Y, tercero, porque aunque haya un espíritu de aproximación, uno que apunte a la sincera búsqueda de soluciones, no es justo - de hecho, parece profundamente violentador - situarlo en el esfuerzo de unos y no de los otros: “articular a todos los mapuches que por sangre y buena voluntad podrían acortar distancias, acercando posiciones que parecen irreconciliables. Y después, lo mismo con los mapuches emprendedores, y con los deportistas, y con los pastores, y con los líderes sociales”.
¿No tendría que ser un poquito más equivalente tal esfuerzo?
¿No considerar las muchas voces y posiciones que la situación tiene no resulta un tanto ofensivo?
¿Desligarlo de la contingencia, y a ésta de la complejidad de su historia, no lo es en sí mismo?
¿Se trata solo de un tema policíaco?
¿Sugerir que detrás suyo se esconde la voz de otros, la logística y los recursos de otros, no es infantilizar y otra manera de desconocer esa actoría que se echa de menos?
El crimen de Camilo Catrillanca exige más. Su reiteración, como ha dicho su misma madre, en las personas de Alex Lemun, Fabián Mendoza, Matías Catrileo, Rafael Nahuel o Luis Marileo, lo señala como una herida abierta que sigue matando y excede, con mucho, las geografías administrativas de los países que se han instalado encima del territorio, o la macro zona como se la ha llamado por estos días.
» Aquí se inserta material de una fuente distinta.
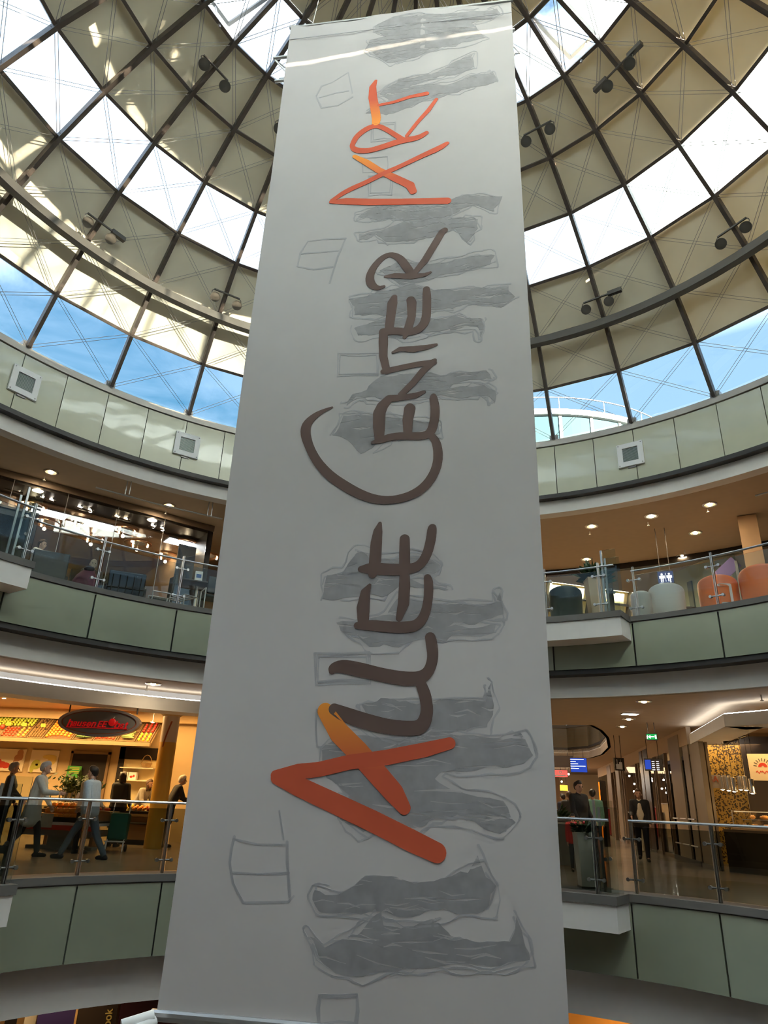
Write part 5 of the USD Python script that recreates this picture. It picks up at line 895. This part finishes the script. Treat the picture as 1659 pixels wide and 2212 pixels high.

Todos hijos de ella y de la tierra que los vuelve a la vida, como bella y esperanzadoramente ha escrito, su enunciación requiere de un mayor involucramiento, compromiso y comprensión.
No hacerlo es volver a dispararles, nuevamente por la espalda y a la cabeza; y otra vez sin memoria, pero esta vez no únicamente por la destrucción del artilugio técnico que ha de registrarlo en cámaras y procedimiento, sino del alma… la de todos.